A number of arguments have sprung up as a result of the best approach that can be taken by the government when it comes to budgeting and expenditure. The financial turmoil that has been experienced by the world in the past such as the Great Depression has led to nations taking their financial stability more seriously (Barro). One of the major standoff points in the argument of how best to utilize government finances and reduce expenses is the issue of the proper time to spend the money that is available to them. At the moment, there are a number of people who state that this is the best time for the government to be increasing their expenditure, while others have taken the opposite path and have contradicted their colleague's thesis by claiming it would be better for the government to undergo a number of budgetary cuts as the country tries to reduce on its expenditure.

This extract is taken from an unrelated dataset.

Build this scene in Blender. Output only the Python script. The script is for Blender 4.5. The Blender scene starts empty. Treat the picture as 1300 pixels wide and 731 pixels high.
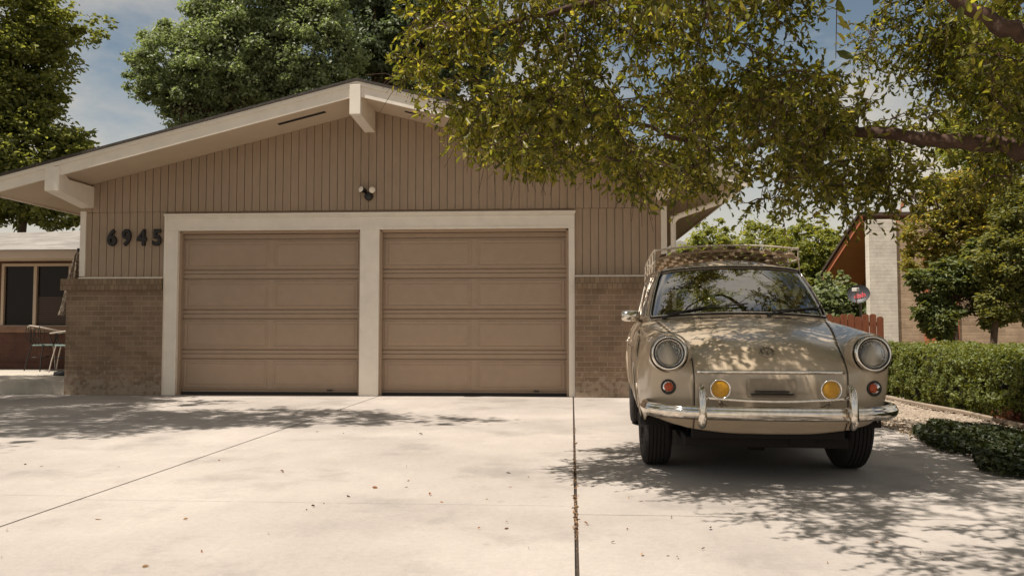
import bpy, bmesh, math, random
import numpy as np
from mathutils import Vector, Matrix
C = bpy.context.scene
COL = C.collection
R = math.radians
rnd = random.Random(7)
rng = np.random.default_rng(11)

# ------------------------------------------------------------------ camera
F, CXP, CYP, H = 1050., 650., 365.5, .9
PIT = math.atan(51.5/F); YAW = math.atan(65/F)*math.cos(PIT)
cd = bpy.data.cameras.new('camera'); cam = bpy.data.objects.new('camera', cd); COL.objects.link(cam)
cd.sensor_width = 36; cd.lens = 36*F/1300; cd.clip_end = 3000; cd.clip_start = .05
cam.location = (0, 0, H); cam.rotation_euler = (math.pi/2+PIT, 0, YAW)
C.camera = cam

# ------------------------------------------------------------------ world, sun, exposure
SUN_TO = Vector((-.38, -.21, 1)).normalized()
w = bpy.data.worlds.new('World'); C.world = w; w.use_nodes = True
nt = w.node_tree; nt.nodes.clear()
def wn(t, **k):
    n = nt.nodes.new(t)
    for a, b in k.items(): setattr(n, a, b)
    return n
sky = wn('ShaderNodeTexSky', sky_type='NISHITA', sun_disc=False)
sky.sun_elevation = math.asin(SUN_TO.z); sky.sun_rotation = math.atan2(SUN_TO.x, SUN_TO.y)
sky.altitude = 1600; sky.dust_density = 2.0
tc = wn('ShaderNodeTexCoord'); mp = wn('ShaderNodeMapping'); mp.inputs['Scale'].default_value = (1, 1, 2.2)
mp.inputs['Location'].default_value = (3.1, .7, .2)
nz = wn('ShaderNodeTexNoise'); nz.inputs['Scale'].default_value = 2.6; nz.inputs['Detail'].default_value = 7; nz.inputs['Roughness'].default_value = .55
cr = wn('ShaderNodeValToRGB'); cr.color_ramp.elements[0].position = .42; cr.color_ramp.elements[1].position = .60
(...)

The side promoting government expenditure claim that the best time for investment in things like infrastructure and other community projects is now as there is a low-interest rate. This means that should the government borrow money to work on its projects now it would be able to pay the money back at a lesser cost than should they choose to do the same later.
The argument for budgetary cuts is based on the fact that the global economic stability of the world’s finances is not exactly at its best and thus it is wise for the government to reduce its expenditure by cutting back costs (Barro). This theory argues the best method of improving economic stability is by utilizing the resources that are already there instead of adding more to the fold.
Conclusion
In conclusion, it should be noted that though both sides are correct in a sense, the best approach would be a combination of both mindsets. Since both sides have merit to their arguments then it is fair to say that a collective of these two stances could well provide the answer to sorting out the financial issues that have been troubling the globe of late.